Um governo de extrema-direita está para ser estabelecido. O Kadima, de forma louvável, decidiu não participar. De outro lado, Ehud Barak, o pai de “Nós Não Temos Nenhum Parceiro para a Paz”, está procurando, desesperadamente, um jeito de entrar.
E, por quê não? Ele não será a primeira prostituta política do seu partido.

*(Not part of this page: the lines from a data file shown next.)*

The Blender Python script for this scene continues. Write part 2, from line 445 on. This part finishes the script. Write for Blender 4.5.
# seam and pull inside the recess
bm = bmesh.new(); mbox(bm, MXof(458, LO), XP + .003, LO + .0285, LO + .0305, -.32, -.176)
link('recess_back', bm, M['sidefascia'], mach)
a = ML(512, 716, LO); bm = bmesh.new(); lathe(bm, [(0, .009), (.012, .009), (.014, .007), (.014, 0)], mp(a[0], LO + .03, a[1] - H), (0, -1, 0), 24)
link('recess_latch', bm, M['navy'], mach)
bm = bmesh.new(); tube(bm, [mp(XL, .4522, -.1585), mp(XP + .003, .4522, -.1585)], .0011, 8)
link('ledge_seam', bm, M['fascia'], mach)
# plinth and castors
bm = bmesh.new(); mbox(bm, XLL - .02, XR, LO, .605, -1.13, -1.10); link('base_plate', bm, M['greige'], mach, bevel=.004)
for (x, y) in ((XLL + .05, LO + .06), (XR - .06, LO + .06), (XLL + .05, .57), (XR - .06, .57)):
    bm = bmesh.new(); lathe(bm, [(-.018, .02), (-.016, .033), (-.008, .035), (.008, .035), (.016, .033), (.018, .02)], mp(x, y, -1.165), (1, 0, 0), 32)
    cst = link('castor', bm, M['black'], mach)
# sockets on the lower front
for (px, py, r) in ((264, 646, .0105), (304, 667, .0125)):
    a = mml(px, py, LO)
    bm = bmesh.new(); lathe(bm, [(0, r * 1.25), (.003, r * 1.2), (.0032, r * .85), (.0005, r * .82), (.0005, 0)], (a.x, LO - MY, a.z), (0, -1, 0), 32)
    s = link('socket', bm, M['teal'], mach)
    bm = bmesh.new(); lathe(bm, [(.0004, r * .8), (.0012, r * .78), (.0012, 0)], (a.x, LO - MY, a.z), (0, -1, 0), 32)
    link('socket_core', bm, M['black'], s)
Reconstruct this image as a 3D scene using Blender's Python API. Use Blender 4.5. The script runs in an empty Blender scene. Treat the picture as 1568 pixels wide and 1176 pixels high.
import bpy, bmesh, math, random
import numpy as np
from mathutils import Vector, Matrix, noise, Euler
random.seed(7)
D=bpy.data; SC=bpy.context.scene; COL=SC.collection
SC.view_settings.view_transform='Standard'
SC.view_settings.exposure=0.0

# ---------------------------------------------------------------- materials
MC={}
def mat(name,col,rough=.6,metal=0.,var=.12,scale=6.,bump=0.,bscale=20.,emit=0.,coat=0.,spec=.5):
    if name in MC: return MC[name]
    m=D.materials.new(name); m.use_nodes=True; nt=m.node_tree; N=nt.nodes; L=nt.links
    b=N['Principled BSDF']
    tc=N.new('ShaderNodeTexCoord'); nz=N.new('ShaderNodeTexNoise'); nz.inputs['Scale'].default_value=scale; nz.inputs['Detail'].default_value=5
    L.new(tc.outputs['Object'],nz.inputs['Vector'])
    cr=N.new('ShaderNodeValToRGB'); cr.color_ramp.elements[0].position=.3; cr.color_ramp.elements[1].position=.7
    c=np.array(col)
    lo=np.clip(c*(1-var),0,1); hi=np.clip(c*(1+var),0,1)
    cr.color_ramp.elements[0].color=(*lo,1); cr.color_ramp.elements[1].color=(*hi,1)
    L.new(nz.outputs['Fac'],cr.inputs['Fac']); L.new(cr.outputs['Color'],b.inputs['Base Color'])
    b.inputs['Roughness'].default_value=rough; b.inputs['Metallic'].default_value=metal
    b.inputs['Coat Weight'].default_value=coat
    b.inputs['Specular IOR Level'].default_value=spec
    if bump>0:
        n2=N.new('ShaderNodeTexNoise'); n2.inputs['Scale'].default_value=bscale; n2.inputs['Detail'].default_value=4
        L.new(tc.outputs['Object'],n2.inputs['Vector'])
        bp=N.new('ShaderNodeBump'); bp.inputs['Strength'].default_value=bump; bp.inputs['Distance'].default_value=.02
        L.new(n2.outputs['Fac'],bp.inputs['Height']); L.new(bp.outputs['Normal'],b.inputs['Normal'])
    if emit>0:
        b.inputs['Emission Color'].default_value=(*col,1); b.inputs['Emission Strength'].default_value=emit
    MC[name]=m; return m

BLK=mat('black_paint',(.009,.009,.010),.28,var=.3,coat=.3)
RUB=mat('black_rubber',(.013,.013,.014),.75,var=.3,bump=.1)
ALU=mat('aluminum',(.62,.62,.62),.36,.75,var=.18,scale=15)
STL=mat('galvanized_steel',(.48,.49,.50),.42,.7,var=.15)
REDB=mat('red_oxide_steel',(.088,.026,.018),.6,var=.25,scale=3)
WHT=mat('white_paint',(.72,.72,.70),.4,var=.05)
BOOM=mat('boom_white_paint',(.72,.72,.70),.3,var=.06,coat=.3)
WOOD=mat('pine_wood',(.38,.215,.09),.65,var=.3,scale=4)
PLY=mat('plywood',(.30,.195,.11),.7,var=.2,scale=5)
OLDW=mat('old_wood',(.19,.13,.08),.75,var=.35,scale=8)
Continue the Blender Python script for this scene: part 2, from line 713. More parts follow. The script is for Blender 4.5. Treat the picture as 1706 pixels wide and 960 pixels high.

Em 1977, Moshe Dayan desertou do Partido Trabalhista, de modo a servir como ministro do exterior e tampão para Menachem Begin, que, à força, impediu o estabelecimento de um estado palestino. Em 2001, Shimon Peres, levou o Partido Trabalhista para uma aliança com o governo de Ariel Sharon, de modo a poder servir como ministro do exterior e tampão para o homem, cujo próprio nome, fazia todo o mundo estremecer, depois dos massacres de Sabra e Shatila. Então, por quê Ehud Barak não deveria se tornar um tampão para um governo que inclui fascistas escancarados?
Quem sabe, ele mesmo nos represente na próxima conferência em Ophira – desculpem, Sharm-el-Sheik – aquela que irá ser convocada depois da próxima guerra, na qual Gaza será arrasada até o chão. Afinal de contas, um bocado de dinheiro será necessário para reconstruí-la, de novo.